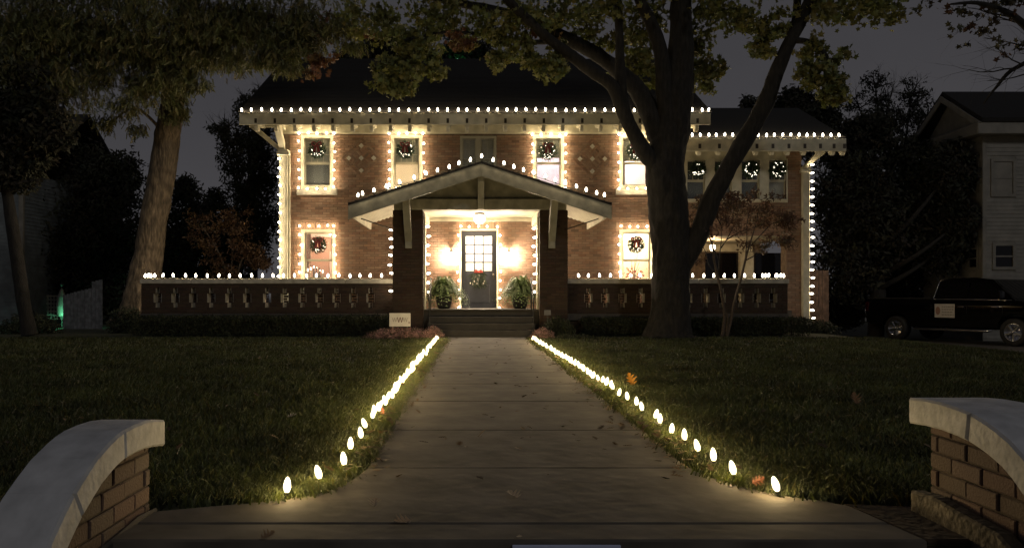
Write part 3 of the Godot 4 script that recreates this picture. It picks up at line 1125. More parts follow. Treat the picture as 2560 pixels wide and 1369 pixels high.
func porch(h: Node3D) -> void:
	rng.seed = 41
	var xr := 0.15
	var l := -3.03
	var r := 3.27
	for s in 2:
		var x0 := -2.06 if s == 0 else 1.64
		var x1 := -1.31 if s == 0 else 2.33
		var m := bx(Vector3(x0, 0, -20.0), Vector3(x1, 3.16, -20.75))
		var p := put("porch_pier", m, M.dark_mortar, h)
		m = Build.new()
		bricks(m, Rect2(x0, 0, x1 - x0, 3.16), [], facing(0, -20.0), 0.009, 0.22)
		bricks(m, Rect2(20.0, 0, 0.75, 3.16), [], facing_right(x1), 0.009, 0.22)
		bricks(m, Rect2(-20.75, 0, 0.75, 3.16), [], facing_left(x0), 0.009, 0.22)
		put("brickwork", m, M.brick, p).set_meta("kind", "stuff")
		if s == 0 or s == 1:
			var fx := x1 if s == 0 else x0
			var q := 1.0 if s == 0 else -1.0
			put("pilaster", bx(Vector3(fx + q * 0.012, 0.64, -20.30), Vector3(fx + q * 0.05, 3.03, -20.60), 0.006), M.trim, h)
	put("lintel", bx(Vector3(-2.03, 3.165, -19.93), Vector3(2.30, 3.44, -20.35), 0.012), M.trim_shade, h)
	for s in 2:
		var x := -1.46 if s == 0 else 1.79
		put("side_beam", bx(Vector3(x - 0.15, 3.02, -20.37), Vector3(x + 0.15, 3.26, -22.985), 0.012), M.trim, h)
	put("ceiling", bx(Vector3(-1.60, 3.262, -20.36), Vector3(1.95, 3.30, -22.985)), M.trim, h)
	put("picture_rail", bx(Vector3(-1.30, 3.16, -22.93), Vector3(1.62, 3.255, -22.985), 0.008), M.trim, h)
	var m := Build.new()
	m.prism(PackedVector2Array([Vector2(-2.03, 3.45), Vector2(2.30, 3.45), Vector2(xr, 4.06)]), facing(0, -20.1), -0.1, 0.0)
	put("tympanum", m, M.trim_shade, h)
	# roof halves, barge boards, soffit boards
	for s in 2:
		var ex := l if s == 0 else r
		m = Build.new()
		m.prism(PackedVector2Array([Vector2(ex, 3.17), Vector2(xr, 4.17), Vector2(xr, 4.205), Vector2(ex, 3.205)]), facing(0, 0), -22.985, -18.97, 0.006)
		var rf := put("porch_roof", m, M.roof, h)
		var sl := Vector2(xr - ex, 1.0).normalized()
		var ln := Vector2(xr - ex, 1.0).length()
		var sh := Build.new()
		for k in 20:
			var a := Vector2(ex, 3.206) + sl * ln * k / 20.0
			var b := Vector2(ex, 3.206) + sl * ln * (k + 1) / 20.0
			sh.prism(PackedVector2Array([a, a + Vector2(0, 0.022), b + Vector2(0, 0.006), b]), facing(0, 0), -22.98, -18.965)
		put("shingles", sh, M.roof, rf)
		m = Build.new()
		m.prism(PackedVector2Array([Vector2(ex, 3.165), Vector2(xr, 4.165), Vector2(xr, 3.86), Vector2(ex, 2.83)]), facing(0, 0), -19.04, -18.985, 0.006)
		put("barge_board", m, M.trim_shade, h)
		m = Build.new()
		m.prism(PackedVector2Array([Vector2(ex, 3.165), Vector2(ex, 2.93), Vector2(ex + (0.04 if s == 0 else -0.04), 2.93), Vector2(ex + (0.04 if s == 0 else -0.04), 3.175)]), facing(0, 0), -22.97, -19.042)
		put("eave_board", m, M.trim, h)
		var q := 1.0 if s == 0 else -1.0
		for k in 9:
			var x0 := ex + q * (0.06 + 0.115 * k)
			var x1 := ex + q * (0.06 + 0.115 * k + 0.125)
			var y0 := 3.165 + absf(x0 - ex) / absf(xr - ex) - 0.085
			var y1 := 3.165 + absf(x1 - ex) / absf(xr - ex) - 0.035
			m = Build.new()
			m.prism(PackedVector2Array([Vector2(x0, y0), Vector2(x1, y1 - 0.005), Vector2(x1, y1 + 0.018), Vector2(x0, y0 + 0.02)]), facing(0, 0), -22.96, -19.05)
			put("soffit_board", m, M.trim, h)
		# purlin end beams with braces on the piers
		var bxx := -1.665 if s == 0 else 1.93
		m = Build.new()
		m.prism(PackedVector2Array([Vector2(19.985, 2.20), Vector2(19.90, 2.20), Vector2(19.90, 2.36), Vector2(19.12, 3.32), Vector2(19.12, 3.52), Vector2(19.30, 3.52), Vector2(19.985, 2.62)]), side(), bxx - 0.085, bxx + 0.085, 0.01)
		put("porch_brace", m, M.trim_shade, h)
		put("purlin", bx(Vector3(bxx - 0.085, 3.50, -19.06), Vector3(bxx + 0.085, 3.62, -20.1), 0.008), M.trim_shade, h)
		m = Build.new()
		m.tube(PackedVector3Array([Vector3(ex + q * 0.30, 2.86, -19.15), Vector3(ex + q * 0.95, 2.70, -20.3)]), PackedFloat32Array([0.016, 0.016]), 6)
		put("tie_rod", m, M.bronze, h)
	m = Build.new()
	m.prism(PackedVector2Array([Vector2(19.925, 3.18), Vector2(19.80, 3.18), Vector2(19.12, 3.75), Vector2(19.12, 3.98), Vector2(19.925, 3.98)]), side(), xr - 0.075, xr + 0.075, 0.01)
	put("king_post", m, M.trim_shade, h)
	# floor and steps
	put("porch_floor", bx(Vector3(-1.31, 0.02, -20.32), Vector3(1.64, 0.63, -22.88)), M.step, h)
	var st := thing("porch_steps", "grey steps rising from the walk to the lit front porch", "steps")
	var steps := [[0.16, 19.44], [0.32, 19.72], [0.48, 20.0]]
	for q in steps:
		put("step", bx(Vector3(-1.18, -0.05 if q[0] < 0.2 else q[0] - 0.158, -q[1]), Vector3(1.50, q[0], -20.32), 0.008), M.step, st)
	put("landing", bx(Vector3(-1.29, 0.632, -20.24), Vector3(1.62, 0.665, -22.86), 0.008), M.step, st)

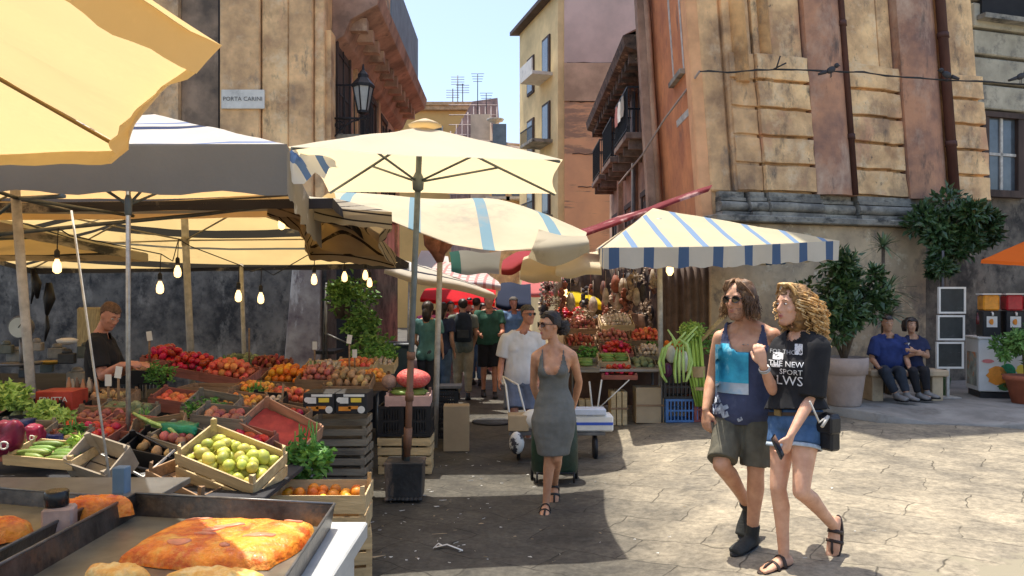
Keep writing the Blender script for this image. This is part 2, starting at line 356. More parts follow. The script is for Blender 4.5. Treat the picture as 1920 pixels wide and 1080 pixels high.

━━━━━━━━━━━━━━━━━━━━

- _INSTRUCTIONS FOR THE TASK_
Each entry gets copied exactly; the pictures stay out.

- _RESULT_
Write part 3 of the Godot 4 script that recreates this picture. It picks up at line 1125. More parts follow. Treat the picture as 2560 pixels wide and 1369 pixels high.
func porch(h: Node3D) -> void:
	rng.seed = 41
	var xr := 0.15
	var l := -3.03
	var r := 3.27
	for s in 2:
		var x0 := -2.06 if s == 0 else 1.64
		var x1 := -1.31 if s == 0 else 2.33
		var m := bx(Vector3(x0, 0, -20.0), Vector3(x1, 3.16, -20.75))
		var p := put("porch_pier", m, M.dark_mortar, h)
		m = Build.new()
		bricks(m, Rect2(x0, 0, x1 - x0, 3.16), [], facing(0, -20.0), 0.009, 0.22)
		bricks(m, Rect2(20.0, 0, 0.75, 3.16), [], facing_right(x1), 0.009, 0.22)
		bricks(m, Rect2(-20.75, 0, 0.75, 3.16), [], facing_left(x0), 0.009, 0.22)
		put("brickwork", m, M.brick, p).set_meta("kind", "stuff")
		if s == 0 or s == 1:
			var fx := x1 if s == 0 else x0
			var q := 1.0 if s == 0 else -1.0
			put("pilaster", bx(Vector3(fx + q * 0.012, 0.64, -20.30), Vector3(fx + q * 0.05, 3.03, -20.60), 0.006), M.trim, h)
	put("lintel", bx(Vector3(-2.03, 3.165, -19.93), Vector3(2.30, 3.44, -20.35), 0.012), M.trim_shade, h)
	for s in 2:
		var x := -1.46 if s == 0 else 1.79
		put("side_beam", bx(Vector3(x - 0.15, 3.02, -20.37), Vector3(x + 0.15, 3.26, -22.985), 0.012), M.trim, h)
	put("ceiling", bx(Vector3(-1.60, 3.262, -20.36), Vector3(1.95, 3.30, -22.985)), M.trim, h)
	put("picture_rail", bx(Vector3(-1.30, 3.16, -22.93), Vector3(1.62, 3.255, -22.985), 0.008), M.trim, h)
	var m := Build.new()
	m.prism(PackedVector2Array([Vector2(-2.03, 3.45), Vector2(2.30, 3.45), Vector2(xr, 4.06)]), facing(0, -20.1), -0.1, 0.0)
	put("tympanum", m, M.trim_shade, h)
	# roof halves, barge boards, soffit boards
	for s in 2:
		var ex := l if s == 0 else r
		m = Build.new()
		m.prism(PackedVector2Array([Vector2(ex, 3.17), Vector2(xr, 4.17), Vector2(xr, 4.205), Vector2(ex, 3.205)]), facing(0, 0), -22.985, -18.97, 0.006)
		var rf := put("porch_roof", m, M.roof, h)
		var sl := Vector2(xr - ex, 1.0).normalized()
		var ln := Vector2(xr - ex, 1.0).length()
		var sh := Build.new()
		for k in 20:
			var a := Vector2(ex, 3.206) + sl * ln * k / 20.0
			var b := Vector2(ex, 3.206) + sl * ln * (k + 1) / 20.0
			sh.prism(PackedVector2Array([a, a + Vector2(0, 0.022), b + Vector2(0, 0.006), b]), facing(0, 0), -22.98, -18.965)
		put("shingles", sh, M.roof, rf)
		m = Build.new()
		m.prism(PackedVector2Array([Vector2(ex, 3.165), Vector2(xr, 4.165), Vector2(xr, 3.86), Vector2(ex, 2.83)]), facing(0, 0), -19.04, -18.985, 0.006)
		put("barge_board", m, M.trim_shade, h)
		m = Build.new()
		m.prism(PackedVector2Array([Vector2(ex, 3.165), Vector2(ex, 2.93), Vector2(ex + (0.04 if s == 0 else -0.04), 2.93), Vector2(ex + (0.04 if s == 0 else -0.04), 3.175)]), facing(0, 0), -22.97, -19.042)
		put("eave_board", m, M.trim, h)
		var q := 1.0 if s == 0 else -1.0
		for k in 9:
			var x0 := ex + q * (0.06 + 0.115 * k)
			var x1 := ex + q * (0.06 + 0.115 * k + 0.125)
			var y0 := 3.165 + absf(x0 - ex) / absf(xr - ex) - 0.085
			var y1 := 3.165 + absf(x1 - ex) / absf(xr - ex) - 0.035
			m = Build.new()
			m.prism(PackedVector2Array([Vector2(x0, y0), Vector2(x1, y1 - 0.005), Vector2(x1, y1 + 0.018), Vector2(x0, y0 + 0.02)]), facing(0, 0), -22.96, -19.05)
			put("soffit_board", m, M.trim, h)
		# purlin end beams with braces on the piers
		var bxx := -1.665 if s == 0 else 1.93
		m = Build.new()
		m.prism(PackedVector2Array([Vector2(19.985, 2.20), Vector2(19.90, 2.20), Vector2(19.90, 2.36), Vector2(19.12, 3.32), Vector2(19.12, 3.52), Vector2(19.30, 3.52), Vector2(19.985, 2.62)]), side(), bxx - 0.085, bxx + 0.085, 0.01)
		put("porch_brace", m, M.trim_shade, h)
		put("purlin", bx(Vector3(bxx - 0.085, 3.50, -19.06), Vector3(bxx + 0.085, 3.62, -20.1), 0.008), M.trim_shade, h)
		m = Build.new()
		m.tube(PackedVector3Array([Vector3(ex + q * 0.30, 2.86, -19.15), Vector3(ex + q * 0.95, 2.70, -20.3)]), PackedFloat32Array([0.016, 0.016]), 6)
		put("tie_rod", m, M.bronze, h)
	m = Build.new()
	m.prism(PackedVector2Array([Vector2(19.925, 3.18), Vector2(19.80, 3.18), Vector2(19.12, 3.75), Vector2(19.12, 3.98), Vector2(19.925, 3.98)]), side(), xr - 0.075, xr + 0.075, 0.01)
	put("king_post", m, M.trim_shade, h)
	# floor and steps
	put("porch_floor", bx(Vector3(-1.31, 0.02, -20.32), Vector3(1.64, 0.63, -22.88)), M.step, h)
	var st := thing("porch_steps", "grey steps rising from the walk to the lit front porch", "steps")
	var steps := [[0.16, 19.44], [0.32, 19.72], [0.48, 20.0]]
	for q in steps:
		put("step", bx(Vector3(-1.18, -0.05 if q[0] < 0.2 else q[0] - 0.158, -q[1]), Vector3(1.50, q[0], -20.32), 0.008), M.step, st)
	put("landing", bx(Vector3(-1.29, 0.632, -20.24), Vector3(1.62, 0.665, -22.86), 0.008), M.step, st)

Keep writing the Blender script for this image. This is part 2, starting at line 356. More parts follow. The script is for Blender 4.5. Treat the picture as 1920 pixels wide and 1080 pixels high.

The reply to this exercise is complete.